> _Exercise_:
What is the number of lines in the data holding the word "scene"? Give that number by itself.

> _Data block_:

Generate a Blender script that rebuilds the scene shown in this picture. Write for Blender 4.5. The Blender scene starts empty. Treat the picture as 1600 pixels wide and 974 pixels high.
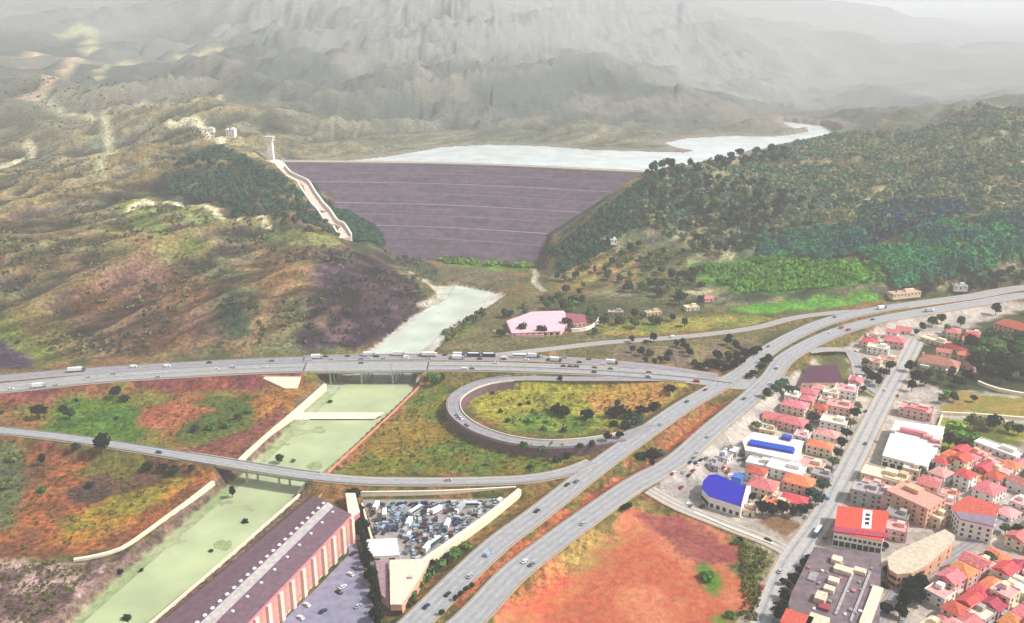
import bpy, math, random
import numpy as np
from mathutils import Vector, Matrix
R = math.radians
SC = bpy.context.scene
COL = SC.collection
random.seed(7)

# ------------------------------------------------------------------ camera, sky, sun, exposure
CAM_H, PITCH, F = 280.0, R(18.6), 1386.0
cam = bpy.data.cameras.new('camera'); camo = bpy.data.objects.new('camera', cam); COL.objects.link(camo)
camo.location = (0, 0, CAM_H); camo.rotation_euler = (R(90) - PITCH, 0, 0)
cam.sensor_width = 36; cam.lens = 36 * F / 1600; cam.clip_start = 1; cam.clip_end = 60000
SC.camera = camo
SUN_EL, SUN_AZ = R(46), R(96)          # azimuth from +Y towards +X: the sun stands to the right
w = bpy.data.worlds.new('World'); SC.world = w; w.use_nodes = True
wn = w.node_tree.nodes; wl = w.node_tree.links
bg = wn['Background']; sky = wn.new('ShaderNodeTexSky'); sky.sky_type = 'NISHITA'; sky.sun_disc = False
sky.sun_elevation = SUN_EL; sky.sun_rotation = SUN_AZ; sky.air_density = 1.0; sky.dust_density = 4.0; sky.altitude = 300
hs = wn.new('ShaderNodeHueSaturation'); hs.inputs['Saturation'].default_value = 0.28; hs.inputs['Value'].default_value = 1.0
wl.new(sky.outputs[0], hs.inputs['Color']); wl.new(hs.outputs[0], bg.inputs['Color']); bg.inputs['Strength'].default_value = 0.13
sl = bpy.data.lights.new('sun', 'SUN'); sl.energy = 4.2; sl.angle = R(1.5); sl.color = (1, 0.97, 0.92)
slo = bpy.data.objects.new('sun', sl); COL.objects.link(slo)
sdir = Vector((math.sin(SUN_AZ) * math.cos(SUN_EL), math.cos(SUN_AZ) * math.cos(SUN_EL), math.sin(SUN_EL)))
slo.rotation_euler = sdir.to_track_quat('Z', 'Y').to_euler()
vs = SC.view_settings; vs.view_transform = 'Standard'; vs.look = 'None'; vs.exposure = 0.17; vs.gamma = 1; vs.use_curve_mapping = False
SC.render.engine = 'CYCLES'; SC.cycles.use_denoising = True; SC.cycles.max_bounces = 8; SC.cycles.volume_bounces = 6
SC.cycles.diffuse_bounces = 2; SC.cycles.caustics_reflective = False; SC.cycles.caustics_refractive = False
HAZE_DENSITY = 0.00017

# ------------------------------------------------------------------ pixels of the survey -> ground points
def ray(px, py):
    u = (np.asarray(px, float) - 800) / F; v = (487 - np.asarray(py, float)) / F
    return u, math.cos(PITCH) + v * math.sin(PITCH), -math.sin(PITCH) + v * math.cos(PITCH)
def at(px, py, z=0.0):
    dx, dy, dz = ray(px, py); t = (z - CAM_H) / dz
    return float(dx * t), float(dy * t)
def P(px, py, Y):
    dx, dy, dz = ray(px, py); t = Y / dy
    return float(dx * t), float(Y), float(CAM_H + dz * t)
def poly(pts, z=0.0):
    return np.array([at(x, y, z) for x, y in pts])

# ------------------------------------------------------------------ noise
_rs = np.random.RandomState(11); _T = _rs.rand(256, 256)
def vnoise(x, y):
    xi = np.floor(x).astype(int); yi = np.floor(y).astype(int); fx = x - xi; fy = y - yi
    fx = fx * fx * fx * (fx * (fx * 6 - 15) + 10); fy = fy * fy * fy * (fy * (fy * 6 - 15) + 10)
    g = lambda a, b: _T[a & 255, b & 255]
    return (g(xi, yi) * (1 - fx) + g(xi + 1, yi) * fx) * (1 - fy) + (g(xi, yi + 1) * (1 - fx) + g(xi + 1, yi + 1) * fx) * fy
def fbm(x, y, s, o=4, ox=0):
    x = np.asarray(x, float) / s + ox * 17.3; y = np.asarray(y, float) / s + ox * 9.1; a = 1; t = 0; n = 0
    for i in range(o):
        t = t + a * vnoise(x, y); n += a; a *= .5
        x, y = x * 1.6 + y * 1.2 + 5.1, -x * 1.2 + y * 1.6 + 2.3
    return t / n
def ridged(x, y, s, o=4, ox=0):
    x = np.asarray(x, float) / s + ox * 13.7; y = np.asarray(y, float) / s + ox * 7.7; a = 1; t = 0; n = 0
    for i in range(o):
        t = t + a * (1 - np.abs(2 * vnoise(x, y) - 1)); n += a; a *= .5
        x, y = x * 1.6 + y * 1.2 + 3.1, -x * 1.2 + y * 1.6 + 8.3
    return t / n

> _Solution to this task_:
2